Transcribe each line of the material as it is, and drop any picture.

━━━━━ DATASET EXCERPT

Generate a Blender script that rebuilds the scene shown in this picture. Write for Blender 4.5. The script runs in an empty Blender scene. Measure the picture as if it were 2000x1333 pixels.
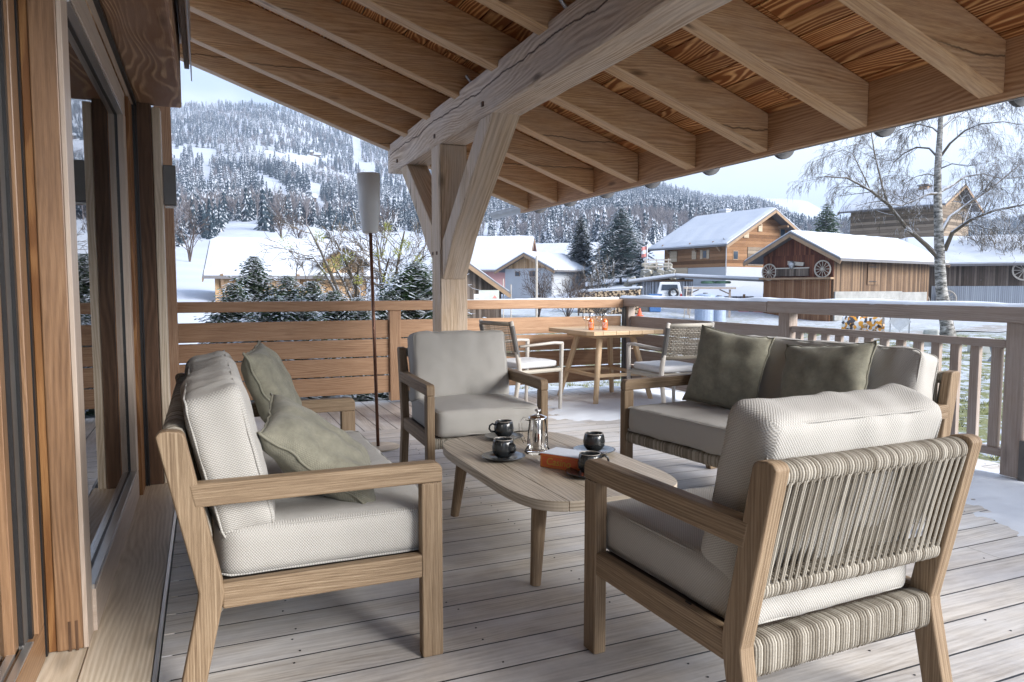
import bpy, math, random
import numpy as np
from mathutils import Vector, Matrix, noise
from math import sin, cos, pi, radians as R

random.seed(7); rng = np.random.default_rng(7)
SC = bpy.context.scene; COL = SC.collection
# ------------------------------------------------------------------ camera
F, YAW, PIT, CH = 1418.0, R(22.9), R(-4.2), 1.2
cam = bpy.data.cameras.new('camera'); camo = bpy.data.objects.new('camera', cam); COL.objects.link(camo)
cam.sensor_width = 36; cam.lens = F / 2000 * 36; cam.clip_end = 20000; cam.clip_start = .05
camo.location = (0, 0, CH); camo.rotation_euler = (pi/2 + PIT, 0, -YAW)
SC.camera = camo
# ------------------------------------------------------------------ light
HAZE = .00038
SUN_EL, SUN_AZ = R(23), R(143)          # behind the viewer, to the right, soft through thin cloud
w = bpy.data.worlds.new('World'); SC.world = w; w.use_nodes = True
nt = w.node_tree; nt.nodes.clear()
def N(nt, t, **k):
    n = nt.nodes.new(t)
    for a, b in k.items(): setattr(n, a, b)
    return n
def L(nt, a, b): nt.links.new(a, b)
sky = N(nt, 'ShaderNodeTexSky', sky_type='NISHITA', sun_disc=False, sun_elevation=SUN_EL, sun_rotation=SUN_AZ)
tc = N(nt, 'ShaderNodeTexCoord'); mp = N(nt, 'ShaderNodeMapping'); mp.inputs['Scale'].default_value = (1, 1, 2.6)
mp.inputs['Location'].default_value = (.35, .1, .2)
nz = N(nt, 'ShaderNodeTexNoise'); nz.inputs['Scale'].default_value = 3.4; nz.inputs['Detail'].default_value = 7; nz.inputs['Roughness'].default_value = .5
L(nt, tc.outputs['Generated'], mp.inputs[0]); L(nt, mp.outputs[0], nz.inputs['Vector'])
rp = N(nt, 'ShaderNodeValToRGB')
rp.color_ramp.elements[0].position = .40; rp.color_ramp.elements[0].color = (2.15, 2.55, 3.3, 1)
rp.color_ramp.elements[1].position = .58; rp.color_ramp.elements[1].color = (4.7, 4.85, 5.1, 1)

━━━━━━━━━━

SOLUTION TO THIS TASK:
Generate a Blender script that rebuilds the scene shown in this picture. Write for Blender 4.5. The script runs in an empty Blender scene. Measure the picture as if it were 2000x1333 pixels.
import bpy, math, random
import numpy as np
from mathutils import Vector, Matrix, noise
from math import sin, cos, pi, radians as R

random.seed(7); rng = np.random.default_rng(7)
SC = bpy.context.scene; COL = SC.collection
# ------------------------------------------------------------------ camera
F, YAW, PIT, CH = 1418.0, R(22.9), R(-4.2), 1.2
cam = bpy.data.cameras.new('camera'); camo = bpy.data.objects.new('camera', cam); COL.objects.link(camo)
cam.sensor_width = 36; cam.lens = F / 2000 * 36; cam.clip_end = 20000; cam.clip_start = .05
camo.location = (0, 0, CH); camo.rotation_euler = (pi/2 + PIT, 0, -YAW)
SC.camera = camo
# ------------------------------------------------------------------ light
HAZE = .00038
SUN_EL, SUN_AZ = R(23), R(143)          # behind the viewer, to the right, soft through thin cloud
w = bpy.data.worlds.new('World'); SC.world = w; w.use_nodes = True
nt = w.node_tree; nt.nodes.clear()
def N(nt, t, **k):
    n = nt.nodes.new(t)
    for a, b in k.items(): setattr(n, a, b)
    return n
def L(nt, a, b): nt.links.new(a, b)
sky = N(nt, 'ShaderNodeTexSky', sky_type='NISHITA', sun_disc=False, sun_elevation=SUN_EL, sun_rotation=SUN_AZ)
tc = N(nt, 'ShaderNodeTexCoord'); mp = N(nt, 'ShaderNodeMapping'); mp.inputs['Scale'].default_value = (1, 1, 2.6)
mp.inputs['Location'].default_value = (.35, .1, .2)
nz = N(nt, 'ShaderNodeTexNoise'); nz.inputs['Scale'].default_value = 3.4; nz.inputs['Detail'].default_value = 7; nz.inputs['Roughness'].default_value = .5
L(nt, tc.outputs['Generated'], mp.inputs[0]); L(nt, mp.outputs[0], nz.inputs['Vector'])
rp = N(nt, 'ShaderNodeValToRGB')
rp.color_ramp.elements[0].position = .40; rp.color_ramp.elements[0].color = (2.15, 2.55, 3.3, 1)
rp.color_ramp.elements[1].position = .58; rp.color_ramp.elements[1].color = (4.7, 4.85, 5.1, 1)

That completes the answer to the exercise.